Gelman Earns 'E Star'
Gelman Earns 'E Star’
U.S. Sen. Robert P. Griffin visited Ann Arbor Wednesday to present Gelman Instrument Co. with a presidential “E Star” award for exports.
To mark the occasion, company founder Charles Gelman closed the firm’s Wagner Road plant and treated all 270 employes to lunch at Roma’s of Ann Arbor.
Last year 62 per cent of Gelman Instrument’s $17.8 million in sales of filtration and laboratory supplies were overseas.
Some 40 per cent of the output of its Ann Arbor plant was sold abroad. Other Gelman plants are located in England, Italy and Australia.

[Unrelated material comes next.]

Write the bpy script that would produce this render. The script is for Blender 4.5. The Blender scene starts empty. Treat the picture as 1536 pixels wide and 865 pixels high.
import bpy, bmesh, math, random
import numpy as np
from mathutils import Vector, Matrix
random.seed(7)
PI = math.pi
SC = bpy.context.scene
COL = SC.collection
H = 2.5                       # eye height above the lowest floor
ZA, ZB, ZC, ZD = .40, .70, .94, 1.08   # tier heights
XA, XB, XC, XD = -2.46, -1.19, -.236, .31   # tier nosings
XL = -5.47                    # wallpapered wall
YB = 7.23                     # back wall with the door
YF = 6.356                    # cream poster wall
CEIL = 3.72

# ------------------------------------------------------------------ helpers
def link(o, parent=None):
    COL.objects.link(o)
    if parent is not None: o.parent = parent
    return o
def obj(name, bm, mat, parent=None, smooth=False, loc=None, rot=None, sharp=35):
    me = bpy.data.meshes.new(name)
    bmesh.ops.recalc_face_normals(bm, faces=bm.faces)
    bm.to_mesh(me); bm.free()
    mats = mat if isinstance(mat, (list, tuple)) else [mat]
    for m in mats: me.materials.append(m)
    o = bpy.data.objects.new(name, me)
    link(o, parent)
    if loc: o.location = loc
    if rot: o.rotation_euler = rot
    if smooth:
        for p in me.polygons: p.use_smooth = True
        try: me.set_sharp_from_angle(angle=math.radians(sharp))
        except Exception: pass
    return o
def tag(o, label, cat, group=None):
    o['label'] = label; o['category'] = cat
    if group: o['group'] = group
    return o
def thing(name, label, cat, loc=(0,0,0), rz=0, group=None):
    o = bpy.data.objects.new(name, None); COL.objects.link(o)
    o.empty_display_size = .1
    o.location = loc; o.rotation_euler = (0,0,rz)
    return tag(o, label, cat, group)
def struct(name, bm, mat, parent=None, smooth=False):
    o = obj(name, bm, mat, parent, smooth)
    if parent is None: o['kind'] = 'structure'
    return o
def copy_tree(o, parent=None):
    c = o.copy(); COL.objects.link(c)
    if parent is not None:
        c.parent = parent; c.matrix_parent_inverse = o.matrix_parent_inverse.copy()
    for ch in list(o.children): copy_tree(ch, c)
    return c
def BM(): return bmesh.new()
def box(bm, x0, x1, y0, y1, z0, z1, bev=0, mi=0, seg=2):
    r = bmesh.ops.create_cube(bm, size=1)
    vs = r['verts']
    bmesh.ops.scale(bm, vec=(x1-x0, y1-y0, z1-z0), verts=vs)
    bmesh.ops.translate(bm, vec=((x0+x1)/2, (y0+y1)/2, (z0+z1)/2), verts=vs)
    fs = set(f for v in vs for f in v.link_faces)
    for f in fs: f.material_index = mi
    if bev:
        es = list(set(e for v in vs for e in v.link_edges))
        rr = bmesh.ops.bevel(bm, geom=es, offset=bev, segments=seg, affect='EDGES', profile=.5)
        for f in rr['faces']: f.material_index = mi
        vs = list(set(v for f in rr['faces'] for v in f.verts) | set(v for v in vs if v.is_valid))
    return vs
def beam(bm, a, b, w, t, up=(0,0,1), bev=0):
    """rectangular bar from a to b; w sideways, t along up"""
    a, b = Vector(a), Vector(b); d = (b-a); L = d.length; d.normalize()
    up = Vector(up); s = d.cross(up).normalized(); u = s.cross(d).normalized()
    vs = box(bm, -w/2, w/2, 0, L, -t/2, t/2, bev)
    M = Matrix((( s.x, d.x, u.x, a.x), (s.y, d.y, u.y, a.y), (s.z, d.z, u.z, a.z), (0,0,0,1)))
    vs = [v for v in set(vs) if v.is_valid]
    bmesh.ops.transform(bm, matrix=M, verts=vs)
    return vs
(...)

The company’s steady and rapid foreign sales growth has qualified Gelman for the E Star — earned by just 19 of the 150,000 U.S. firms active in exports last year.
Previously Gelman had earned a presidential E award, won by 37 Michigan firms since the award began in 1961. Other local E award winners include Sycor, Inc., and Sarns, Inc.
Gelman’s sales to non-U.S. customers jumped from $8.2 million in 1975 to $11.3 million last year. But domestic sales grew even faster, reducing Gelman’s foreign business from 66 to 62 per cent of total sales.
The U.S. business also improved its profitability, accounting 31 per cent of Gelman’s $1.6 million in net income compared to 12 per cent of 1975’s $776,000 net income.
The prospects for domestic sales remain very favorable, according to Charles Gelman, and likely will account for an increasing share of company sales and profits this year.
In a speech to Gelman workers, Sen. Griffin, who is a member of the Senate Foreign Relations Committee, stressed the needs for more U.S. exports to offset rising energy imports.
Griffin declared the only way the nation’s 50 per cent dependence on foreign oil will be reduced will be to decontrol the price of domestic oil and gas.
U.S. exports currently are about $125 billion a year, about two thirds manufactured goods and one third farm products, according to William Welch, Detroit district director of the U.S. Commerce Department.
Those exports amount to about seven per cent of the nation's gross national product and are growing about 10 per cent a year (five per cent in constant dollars).
Welch says exports need to be about eight or nine per cent of GNP to balance the nation’s trade deficit.
One of the big risks for U.S. companies doing business abroad these days is the fluctuating international money market, in which currencies are perpetually being devalued and revalued.
Last year Gelman reported a pretax loss from currency exchanges of $379,000. That lowered the firm’s reported profits by about 17 per cent from what they would have been otherwise.
To reduce its exposure to such currency changes, Gelman began pricing all its goods sold between countries in dollars.
It also borrowed heavily in local currencies in England, Italy and Australia, where is has plants, to hedge against currency revisions there.
The result so far this year is a marginal profit on currency changes, according to Gelman.